Wednesday 4 September 2019

Courage is not the Absence of Fear...

I've been thinking a lot about courage lately and facing my fears.  I have something coming up in my life that I have been fearing for a long time and it is finally approaching.  Daily, I teeter between being absolutely terrified and wanting to run away, and then finding my resolve and feeling confident that I can do this.  It doesn't really matter what my fear is.  We all have fears and some fears may not be understood by others, but if it is something that you fear, it is a real fear for you.  

I guess I'm hoping that by writing this, I have something on the record that I can look back on when this is all over and remember how I was feeling.  I want to remember how scared I am and what it feels like to have this fear looming over me.  I want to look back and hopefully be proud of myself for what I have accomplished.  I pray that my situation turns out well, but even if it doesn't, I know that I did the right thing by showing up and doing what I said I would do even when I was scared out of my mind.  

I believe I am meant to do what I am scared of.  That I have been called and equipped for this purpose in this current place and time.  I believe that all of my past experiences and past situations where I have faced my fears will help me accomplish what I have to do.  

I know that God will give me the strength I need to do this big, scary thing.  I've been really trying to focus on God and how big He is.  I've been trying to turn my eyes from this big, scary thing looming in front of me to God, and when I have my eyes on Him everything else shrinks out of sight.  Sometimes this calms the panic inside of me and other times, it's still there.  

I feel as though my thoughts are a bit jumbled today and I'm not sure where I want to go from here.  I guess I just want to encourage anyone who's reading this that if there is some big, scary thing looming in front of you to turn your eyes to the One who is greater than you, because when you're not focused on yourself, the fear becomes easier to manage.  I want you to know that you can face your fears and that even if you fail, you didn't really fail, because you still did what scared you and that is victory in itself.  You conquered that fear.  You looked it in the face and kept going.  It did not stop you.  

I want you to know that if you struggle with anxiety and panic and fear over even the most insignificant things there can be victory over that.  You can overcome it.  Some days are harder than others, but keep going and keep pushing through that fear and one day, it may not be there anymore, but even if it is, keep showing up and pushing that fear back.  You don't have to become boxed in by fear letting it steal your joy and letting it keep you down.  

So I leave you with this quote by Nelson Mandela.  

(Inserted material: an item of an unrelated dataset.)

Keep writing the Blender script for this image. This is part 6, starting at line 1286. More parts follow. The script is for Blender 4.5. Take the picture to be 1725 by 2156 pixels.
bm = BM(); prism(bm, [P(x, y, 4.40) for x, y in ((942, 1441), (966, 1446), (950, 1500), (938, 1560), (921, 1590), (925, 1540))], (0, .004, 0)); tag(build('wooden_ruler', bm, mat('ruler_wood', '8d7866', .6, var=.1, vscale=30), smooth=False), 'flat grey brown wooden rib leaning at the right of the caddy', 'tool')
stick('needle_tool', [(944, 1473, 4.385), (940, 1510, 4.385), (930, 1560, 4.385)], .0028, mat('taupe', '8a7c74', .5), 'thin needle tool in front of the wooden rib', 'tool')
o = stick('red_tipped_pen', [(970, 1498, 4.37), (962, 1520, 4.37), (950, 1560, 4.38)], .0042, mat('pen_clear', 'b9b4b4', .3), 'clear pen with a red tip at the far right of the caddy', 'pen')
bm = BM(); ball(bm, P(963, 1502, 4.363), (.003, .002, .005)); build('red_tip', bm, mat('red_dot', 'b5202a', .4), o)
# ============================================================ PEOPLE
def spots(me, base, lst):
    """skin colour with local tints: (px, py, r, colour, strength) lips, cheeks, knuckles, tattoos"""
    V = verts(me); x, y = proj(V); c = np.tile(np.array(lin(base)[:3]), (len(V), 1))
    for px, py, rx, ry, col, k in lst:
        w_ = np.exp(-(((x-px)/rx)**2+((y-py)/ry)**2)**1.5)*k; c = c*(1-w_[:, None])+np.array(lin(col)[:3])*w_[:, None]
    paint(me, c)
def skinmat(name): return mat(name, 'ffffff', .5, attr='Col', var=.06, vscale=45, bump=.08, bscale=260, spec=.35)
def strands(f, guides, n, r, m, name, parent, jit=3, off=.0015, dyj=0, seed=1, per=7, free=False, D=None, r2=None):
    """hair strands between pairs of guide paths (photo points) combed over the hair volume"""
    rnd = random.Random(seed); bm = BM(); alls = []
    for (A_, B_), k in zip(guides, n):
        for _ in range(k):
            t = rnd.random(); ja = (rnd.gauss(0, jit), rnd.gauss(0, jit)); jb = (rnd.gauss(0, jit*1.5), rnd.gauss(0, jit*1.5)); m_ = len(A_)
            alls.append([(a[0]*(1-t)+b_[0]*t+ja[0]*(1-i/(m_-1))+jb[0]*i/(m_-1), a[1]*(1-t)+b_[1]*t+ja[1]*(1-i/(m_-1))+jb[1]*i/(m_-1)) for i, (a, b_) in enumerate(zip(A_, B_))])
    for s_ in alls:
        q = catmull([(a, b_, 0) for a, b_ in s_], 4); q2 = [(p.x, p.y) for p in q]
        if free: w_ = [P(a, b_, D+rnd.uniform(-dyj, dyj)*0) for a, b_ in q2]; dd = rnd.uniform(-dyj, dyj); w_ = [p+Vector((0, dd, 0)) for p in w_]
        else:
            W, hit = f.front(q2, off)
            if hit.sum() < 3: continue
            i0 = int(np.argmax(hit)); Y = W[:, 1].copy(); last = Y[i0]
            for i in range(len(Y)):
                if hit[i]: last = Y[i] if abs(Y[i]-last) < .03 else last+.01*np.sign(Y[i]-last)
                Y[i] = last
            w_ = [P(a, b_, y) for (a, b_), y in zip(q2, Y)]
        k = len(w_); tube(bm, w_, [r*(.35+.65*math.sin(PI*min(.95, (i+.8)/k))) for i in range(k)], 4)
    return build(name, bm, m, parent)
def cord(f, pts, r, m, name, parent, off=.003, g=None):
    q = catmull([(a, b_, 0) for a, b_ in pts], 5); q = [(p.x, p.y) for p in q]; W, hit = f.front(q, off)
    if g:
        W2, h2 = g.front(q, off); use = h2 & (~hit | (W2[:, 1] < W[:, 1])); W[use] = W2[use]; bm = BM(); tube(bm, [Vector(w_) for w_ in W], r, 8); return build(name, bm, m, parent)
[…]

"Courage is not the absence of fear, but the triumph over it.  The brave man is not he who does not feel afraid, but he who conquers that fear."  

And this verse which has brought me comfort today.  

Psalm 16
I keep my eyes always on the Lord.
With Him at my right hand, I will not be shaken.
Therefore my heart is glad and my tongue rejoices;
My body also will rest secure,
Because you will not abandon me to the realm of the dead,
Nor will you let your faithful one see decay.
You make known to me the path of life;
You will fill me with joy in Your Presence,
With eternal pleasures at Your right hand.